### Stated problem:
Begin with the first line of the material and write out each line exactly, ending with the line that contains "b.build('lead_strip', LEAD, w, org)". Pictures are not part of the copy.

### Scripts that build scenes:
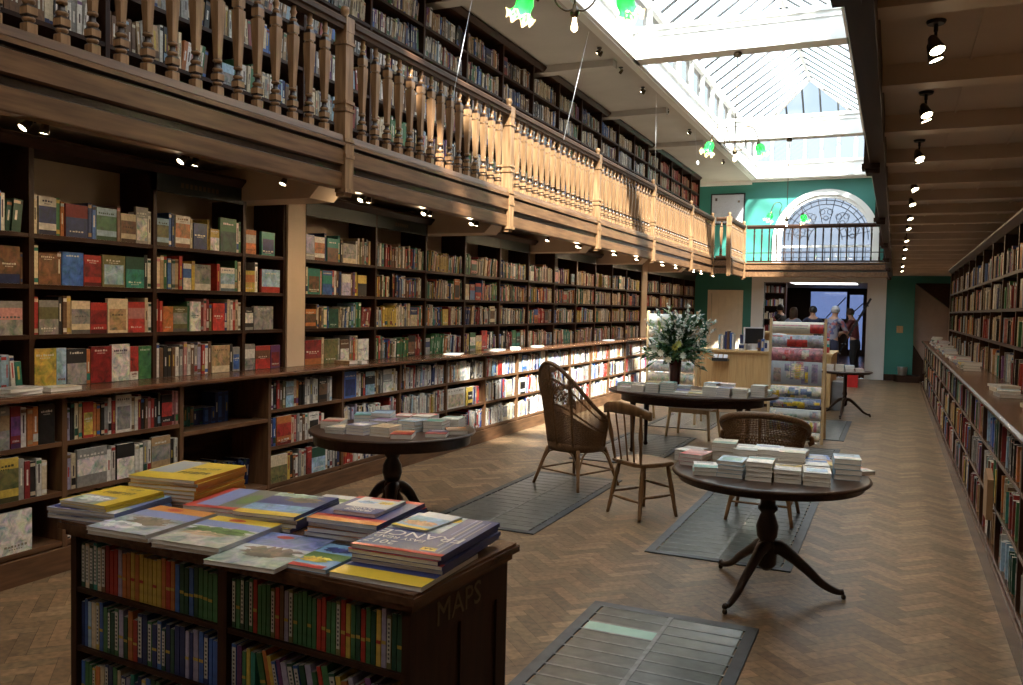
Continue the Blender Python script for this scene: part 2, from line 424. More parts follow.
b.box(AX-AR-.16, AX+AR+.16, YB-.12, YB+.1, ASILL-.1, ASILL)
b.box(AX-AR, AX+AR, YB-.0, YB+.08, AZ-.2, AZ-.14)
b.build('window_frame', WHITEW, w, org)
b = MB()
pts = [(AX+(AR-.06)*math.cos(PI*i/32), YB+.1, AZ+(AR-.06)*math.sin(PI*i/32)) for i in range(33)]+[(AX-AR+.06, YB+.1, ASILL), (AX+AR-.06, YB+.1, ASILL)]
b.add(pts, [tuple(range(len(pts)))])
b.build('pane', STAIN, w, org)
b = MB()
for r in (.42, .95, 1.06): b.tube(arc(r, 30), .011, 5)
for k in range(1, 16):
    a = PI*k/16; r0 = .42 if k % 2 else .95
    b.tube([(AX+r0*math.cos(a), YB+.05, AZ+r0*math.sin(a)), (AX+1.13*math.cos(a), YB+.05, AZ+1.13*math.sin(a))], .009, 5)
for k in range(-5, 6): b.tube([(AX+k*.2, YB+.05, ASILL), (AX+k*.2, YB+.05, AZ-.15)], .009, 5)
for z in (3.2, 3.36): b.tube([(AX-AR+.08, YB+.05, z), (AX+AR-.08, YB+.05, z)], .007, 5)
for k in range(5):
    a = PI*(k+.5)/5; cx, cz = AX+.7*math.cos(a), AZ+.7*math.sin(a)
    for (dx, dz, rr) in ((0, 0, .15), (.1, .05, .07), (-.1, .05, .07), (0, -.12, .06)):
        b.tube([(cx+dx+rr*math.cos(t*PI/8), YB+.045, cz+dz+rr*math.sin(t*PI/8)) for t in range(16)], .008, 5, closed=True)
b.build('lead_strip', LEAD, w, org)
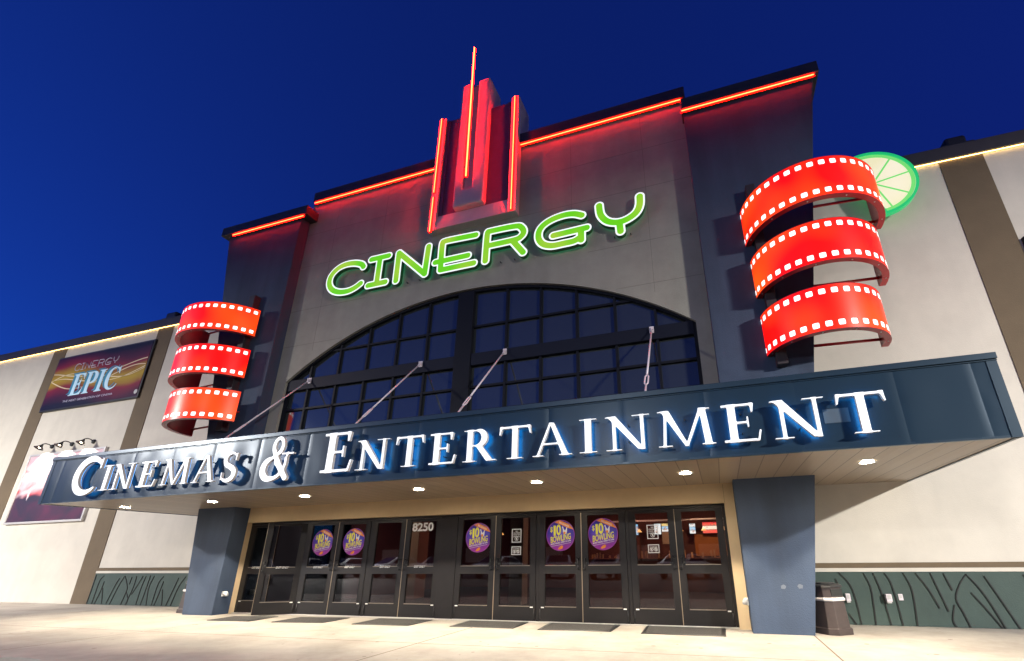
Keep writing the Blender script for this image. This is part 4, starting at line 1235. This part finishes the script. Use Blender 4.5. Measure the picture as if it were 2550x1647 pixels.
# lower poster
def poster_mat():
    m = bpy.data.materials.new('poster_print'); m.use_nodes = True
    nt = m.node_tree; L = nt.links.new
    b = nt.nodes['Principled BSDF']; b.inputs['Roughness'].default_value = 0.35
    tc = nt.nodes.new('ShaderNodeTexCoord'); sp = nt.nodes.new('ShaderNodeSeparateXYZ'); L(tc.outputs['Generated'], sp.inputs[0])
    n1 = nt.nodes.new('ShaderNodeTexNoise'); n1.inputs['Scale'].default_value = 3.2; n1.inputs['Detail'].default_value = 3; n1.inputs['Distortion'].default_value = 1.2
    L(tc.outputs['Generated'], n1.inputs['Vector'])
    r1 = nt.nodes.new('ShaderNodeValToRGB'); e = r1.color_ramp.elements
    e[0].position = 0.3; e[0].color = (0.55, 0.05, 0.06, 1); e[1].position = 0.62; e[1].color = (0.75, 0.62, 0.66, 1)
    q = e.new(0.44); q.color = (0.72, 0.40, 0.42, 1); q = e.new(0.75); q.color = (0.45, 0.45, 0.62, 1)
    L(n1.outputs['Fac'], r1.inputs[0])
    r2 = nt.nodes.new('ShaderNodeValToRGB'); e = r2.color_ramp.elements
    e[0].position = 0.35; e[0].color = (0.035, 0.03, 0.045, 1); e[1].position = 0.8; e[1].color = (0.12, 0.03, 0.06, 1)
    L(n1.outputs['Fac'], r2.inputs[0])
    n2 = nt.nodes.new('ShaderNodeTexNoise'); n2.inputs['Scale'].default_value = 6; L(tc.outputs['Generated'], n2.inputs['Vector'])
    ad = nt.nodes.new('ShaderNodeMath'); ad.operation = 'MULTIPLY_ADD'; ad.inputs[1].default_value = 0.28; L(n2.outputs['Fac'], ad.inputs[0]); L(sp.outputs[2], ad.inputs[2])
    mr = nt.nodes.new('ShaderNodeMapRange'); mr.inputs[1].default_value = 0.50; mr.inputs[2].default_value = 0.60; L(ad.outputs[0], mr.inputs[0])
    mx = nt.nodes.new('ShaderNodeMix'); mx.data_type = 'RGBA'; L(mr.outputs[0], mx.inputs['Factor']); L(r2.outputs[0], mx.inputs[6]); L(r1.outputs[0], mx.inputs[7])
    L(mx.outputs[2], b.inputs['Base Color'])
    return m
t = thing('film_poster', (-22.2, 0.8, 2.55), 'large framed pink and red film poster below three lamps on the left wing', 'poster')
px0, px1, pz0, pz1 = -24.40, -20.07, 2.54, 5.10
MB().box(px0, px1, 0.83, YW - 0.001, pz0, pz1).build('backing', M_ALU, t)
mb = MB()
v, f = fill2d([[(px0, pz0), (px1, pz0), (px1, pz1), (px0, pz1)], [(px0 + 0.07, pz0 + 0.07), (px1 - 0.07, pz0 + 0.07), (px1 - 0.07, pz1 - 0.07), (px0 + 0.07, pz1 - 0.07)]], 0.79, 0.829); mb.add(v, f)
mb.build('frame', M_ALU, t, 0.006)
MB().box(px0 + 0.07, px1 - 0.07, 0.815, 0.829, pz0 + 0.07, pz1 - 0.07).build('print', poster_mat(), t)
mb = MB()
for x, z, s_ in ((-22.3, 3.42, 0.5), (-21.7, 3.1, 0.35), (-23.6, 3.35, 0.6)):
    mb.add([(x, 0.813, z), (x + 0.11 * s_, 0.813, z + 0.25 * s_), (x + 0.02, 0.813, z + 0.9 * s_), (x - 0.09 * s_, 0.813, z + 0.35 * s_)], [(0, 1, 2, 3)])
mb.build('printed_shapes', mat('pale_print', (0.7, 0.6, 0.62), 0.4), t)
# gooseneck lamps
gn = ['left of the three gooseneck lamps above the film poster', 'middle of the three gooseneck lamps above the film poster', 'right of the three gooseneck lamps above the film poster']
for x, lb in zip((-23.37, -22.21, -21.0), gn):
    t = thing('gooseneck_lamp', (x, YW, 5.42), lb, 'wall lamp', 'gooseneck lamps above the film poster')
    MB().lathe([(0.0, -0.05), (0.07, -0.05), (0.085, -0.001)], (x, YW, 5.37), 'y', 16).build('base', M_BLACK, t)
    pts = [(x, YW - 0.04, 5.38), (x, YW - 0.12, 5.43), (x, YW - 0.22, 5.44), (x, YW - 0.29, 5.41), (x, YW - 0.32, 5.35)]
    MB().tube(pts, 0.018, 8).build('arm', M_BLACK, t)
    def tip(v, c=Vector((x, YW - 0.32, 5.33))):
        r_ = Matrix.Rotation(rad(-25), 3, 'X'); return r_ @ (v - c) + c
    MB().lathe([(0.03, 0.06), (0.05, 0.0), (0.08, -0.04), (0.15, -0.11), (0.14, -0.11), (0.07, -0.04), (0.0, -0.02)], (x, YW - 0.32, 5.33), 'z', 20).build('shade', M_BLACK, t, xf=tip)
    MB().lathe([(0.0, -0.10), (0.03, -0.09), (0.04, -0.07), (0.03, -0.04)], (x, YW - 0.32, 5.33), 'z', 12).build('bulb', emit('bulb', (1.0, 0.82, 0.6), 10), t, xf=tip)
    l = bpy.data.lights.new('lamp_light', 'SPOT'); l.energy = 260; l.color = (1.0, 0.86, 0.70); l.spot_size = rad(125); l.spot_blend = 0.5; l.shadow_soft_size = 0.05
    o = bpy.data.objects.new('lamp_light', l); COL.objects.link(o); o.parent = t
    o.location = (0, -0.34, -0.21); o.rotation_euler = (rad(20), 0, 0)

# board at the right edge
t = thing('wall_board', (8.9, YW, 5.2), 'dark framed board on the right wing at the edge of view', 'sign board')
MB().box(7.14, 10.8, 0.79, YW - 0.002, 5.0, 7.37).build('frame', M_BLACK, t, 0.015)
MB().box(7.22, 10.7, 0.782, 0.789, 5.08, 7.29).build('print', mat('board_print', (0.03, 0.02, 0.06), 0.4, noise=0.6, nscale=1.5), t)

# ------------------------------------------------------------------ door stickers
def decal_grad():
    m = bpy.data.materials.new('decal_print'); m.use_nodes = True
    nt = m.node_tree; L = nt.links.new
    b = nt.nodes['Principled BSDF']; b.inputs['Roughness'].default_value = 0.4
    tc = nt.nodes.new('ShaderNodeTexCoord'); sp = nt.nodes.new('ShaderNodeSeparateXYZ'); L(tc.outputs['Generated'], sp.inputs[0])
    n1 = nt.nodes.new('ShaderNodeTexNoise'); n1.inputs['Scale'].default_value = 3; L(tc.outputs['Object'], n1.inputs['Vector'])
    a = nt.nodes.new('ShaderNodeMath'); a.operation = 'MULTIPLY_ADD'; a.inputs[1].default_value = 0.35; L(n1.outputs['Fac'], a.inputs[0]); L(sp.outputs[2], a.inputs[2])
    r = nt.nodes.new('ShaderNodeValToRGB'); e = r.color_ramp.elements
    e[0].position = 0.22; e[0].color = (0.46, 0.05, 0.52, 1); e[1].position = 0.75; e[1].color = (0.06, 0.045, 0.48, 1)
    q = e.new(0.45); q.color = (0.22, 0.05, 0.46, 1)
    L(a.outputs[0], r.inputs[0]); L(r.outputs[0], b.inputs['Base Color'])
    return m
M_DEC = decal_grad()
M_DRIM = mat('decal_rim', (0.45, 0.10, 0.50), 0.4)
M_YEL = mat('decal_yellow', (0.85, 0.80, 0.05), 0.45)
M_ORA = mat('decal_orange', (0.85, 0.28, 0.03), 0.45)
M_DW = mat('decal_white', (0.80, 0.80, 0.78), 0.45)
M_DWG = emit('door_print_white', (0.9, 0.9, 0.88), 0.0, (0.82, 0.82, 0.80))  # plain white print, gives off no glow
def decal(cx_, cz_, label, y=-0.050):
    R_ = 0.31
    t = thing('window_decal', (cx_, y, cz_ - R_), label, 'decal', 'round bowling decals on the doors')
    MB().lathe([(0.0, -0.001), (R_, -0.001), (R_, 0.001)], (cx_, y, cz_), 'y', 48).build('disc', M_DEC, t)
    MB().lathe([(R_ - 0.012, -0.0025), (R_, -0.0025), (R_, -0.0012)], (cx_, y, cz_), 'y', 48).build('rim', M_DRIM, t)
    mb = MB()
    v, f = text2d('$', cx_ - 0.225, cz_ + 0.055, 0.055, 0.115, y - 0.004, 0.002, 0.02); mb.add(v, f)
    v, f = text2d('1', cx_ - 0.150, cz_ - 0.008, 0.048, 0.205, y - 0.004, 0.002, 0.03); mb.add(v, f)
    v, f = text2d('0', cx_ - 0.090, cz_ + 0.002, 0.105, 0.215, y - 0.004, 0.002, 0.03); mb.add(v, f)
    v, f = text2d('BOWLING', cx_ - 0.215, cz_ - 0.155, 0.44, 0.125, y - 0.004, 0.002, 0.02, skew=0.17); mb.add(v, f)
    mb.build('price_lettering', M_YEL, t)
    mb = MB()
    v, f = text2d('MON-THURS, OPEN TO 5PM', cx_ - 0.215, cz_ - 0.20, 0.44, 0.034, y - 0.004, 0.002, 0.02, skew=0.17); mb.add(v, f)
    mb.add([(cx_ - 0.215, y - 0.004, cz_ - 0.225), (cx_ + 0.225, y - 0.004, cz_ - 0.150), (cx_ + 0.225, y - 0.004, cz_ - 0.144), (cx_ - 0.215, y - 0.004, cz_ - 0.219)], [(0, 1, 2, 3)])
    # two bowling pins
    for dx, an in ((0.075, 20), (0.125, -16)):
        c = Vector((cx_ + dx, y - 0.0045, cz_ + 0.09)); ca, sa = math.cos(rad(an)), math.sin(rad(an))
        pr_ = [(0.0, 0.09), (0.012, 0.085), (0.014, 0.07), (0.009, 0.05), (0.012, 0.03), (0.024, -0.01), (0.026, -0.04), (0.016, -0.07)]
        pts = [(x, z) for x, z in pr_] + [(-x, z) for x, z in pr_[::-1][:-1]]
        mb.add([(c.x + x * ca - z * sa, c.y - 0.0004 * (dx > 0.1), c.z + x * sa + z * ca) for x, z in pts], [tuple(range(len(pts) - 1, -1, -1))])
    mb.build('small_print', M_DW, t)
    mb = MB()
    mb.add([(cx_ - 0.13, y - 0.005, cz_ + 0.26), (cx_ - 0.02, y - 0.005, cz_ + 0.305), (cx_ + 0.20, y - 0.005, cz_ + 0.215), (cx_ + 0.29, y - 0.005, cz_ + 0.105), (cx_ + 0.16, y - 0.005, cz_ + 0.145), (cx_ - 0.02, y - 0.005, cz_ + 0.225)], [(5, 4, 3, 2, 1, 0)])
    mb.lathe([(0.0, -0.0065), (0.027, -0.0065)], (cx_ + 0.09, y, cz_ + 0.045), 'y', 16)
    mb.add([(cx_ - 0.06, y - 0.005, cz_ - 0.275), (cx_ - 0.02, y - 0.005, cz_ - 0.285), (cx_ + 0.045, y - 0.005, cz_ - 0.265), (cx_ + 0.06, y - 0.005, cz_ - 0.22), (cx_ + 0.03, y - 0.005, cz_ - 0.20), (cx_ - 0.03, y - 0.005, cz_ - 0.235)], [(5, 4, 3, 2, 1, 0)])
    mb.build('ribbon', M_ORA, t)
    mb = MB(); v, f = text2d('BIG SAVINGS', cx_ - 0.02, cz_ + 0.243, 0.21, 0.035, y - 0.0065, 0.001, 0.02, skew=-0.42); mb.add(v, f); mb.build('ribbon_lettering', M_DW, t)
    return t
decal(-8.915, 1.62, 'leftmost purple bowling decal, on the third door leaf from the left')
decal(-7.985, 1.62, 'purple bowling decal just right of the leftmost one')
decal(-4.65, 1.64, 'purple bowling decal on the leaf just right of the middle pillar')
decal(-2.745, 1.645, 'purple bowling decal left of the seam of the second doors from the right')
decal(-1.835, 1.65, 'rightmost purple bowling decal')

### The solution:
Continue the Blender Python script for this scene: part 2, from line 424. More parts follow.
b.box(AX-AR-.16, AX+AR+.16, YB-.12, YB+.1, ASILL-.1, ASILL)
b.box(AX-AR, AX+AR, YB-.0, YB+.08, AZ-.2, AZ-.14)
b.build('window_frame', WHITEW, w, org)
b = MB()
pts = [(AX+(AR-.06)*math.cos(PI*i/32), YB+.1, AZ+(AR-.06)*math.sin(PI*i/32)) for i in range(33)]+[(AX-AR+.06, YB+.1, ASILL), (AX+AR-.06, YB+.1, ASILL)]
b.add(pts, [tuple(range(len(pts)))])
b.build('pane', STAIN, w, org)
b = MB()
for r in (.42, .95, 1.06): b.tube(arc(r, 30), .011, 5)
for k in range(1, 16):
    a = PI*k/16; r0 = .42 if k % 2 else .95
    b.tube([(AX+r0*math.cos(a), YB+.05, AZ+r0*math.sin(a)), (AX+1.13*math.cos(a), YB+.05, AZ+1.13*math.sin(a))], .009, 5)
for k in range(-5, 6): b.tube([(AX+k*.2, YB+.05, ASILL), (AX+k*.2, YB+.05, AZ-.15)], .009, 5)
for z in (3.2, 3.36): b.tube([(AX-AR+.08, YB+.05, z), (AX+AR-.08, YB+.05, z)], .007, 5)
for k in range(5):
    a = PI*(k+.5)/5; cx, cz = AX+.7*math.cos(a), AZ+.7*math.sin(a)
    for (dx, dz, rr) in ((0, 0, .15), (.1, .05, .07), (-.1, .05, .07), (0, -.12, .06)):
        b.tube([(cx+dx+rr*math.cos(t*PI/8), YB+.045, cz+dz+rr*math.sin(t*PI/8)) for t in range(16)], .008, 5, closed=True)
b.build('lead_strip', LEAD, w, org)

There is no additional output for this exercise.